The 21 year old worker from Carlisle, who requested not to be named, suffered a number of cuts and fractures to his leg and left foot and a year on has still been unable to return to work.

The Health and Safety Executive (HSE) prosecuted Tweddle Fabrications Ltd, which trades as Tweddle Engineering, after an investigation discovered that the partially-constructed trailer chassis had got out of control whilst being lifted by two forklift trucks.

Carlisle Magistrates’ Court heard that the workers had been attempting to lift and turn the frame at the company’s Kirkbride factory near Wigton in February 2014. Another of the employees, who was not involved in the lift, was crossing the factory floor when the chassis, weighing 1.8 tonnes moved in an uncontrolled way and hit him.

The court heard that the company hadn’t correctly planned the work, despite it needing a complicated lift with two forklift trucks.
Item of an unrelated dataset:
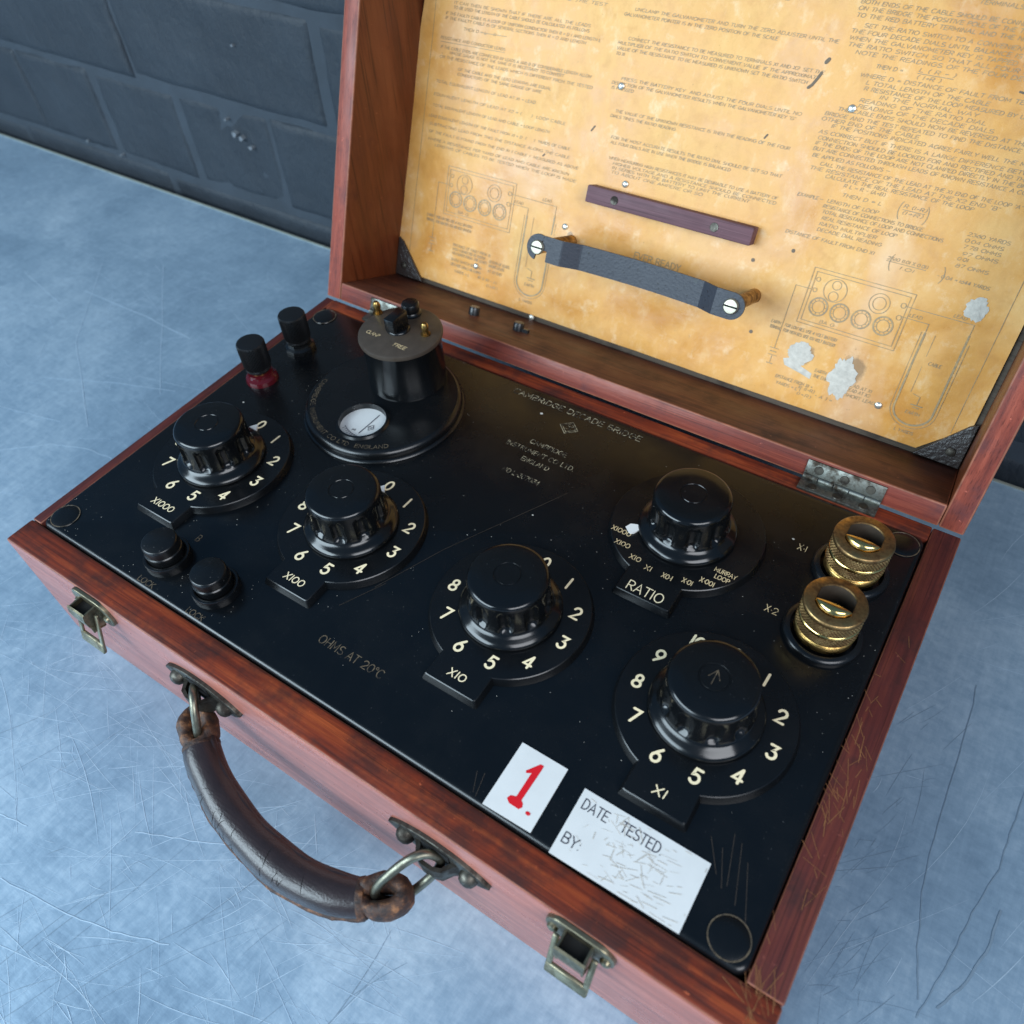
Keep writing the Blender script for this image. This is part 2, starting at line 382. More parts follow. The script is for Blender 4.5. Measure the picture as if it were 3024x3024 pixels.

Someone should have also been responsible for supervising the lift, with measures put in place to make sure that the other workers were kept a safe distance away.

Tweddle Fabrications Ltd was fined £12,000 and told to pay prosecution costs of £501 after it pleaded guilty to breaching the Lifting Operations and Lifting Equipment Regulations 1998.

HSE Inspector Steven Boyd said after the hearing: “The worker still has difficulty walking almost a year after the incident but it could easily have been avoided. He wasn’t involved in the work to rotate the trailer chassis but had no way of knowing his life was being put at risk as he walked across the factory floor.

“Tweddle Fabrications had a legal responsibility to ensure that a complicated lift using two forklifts was planned properly, supervised appropriately and carried out safely but it failed to do any of this.

“This case should act as a warning to manufacturers that they risk the safety of their employees if they ignore the law, and could find themselves in court as a result.”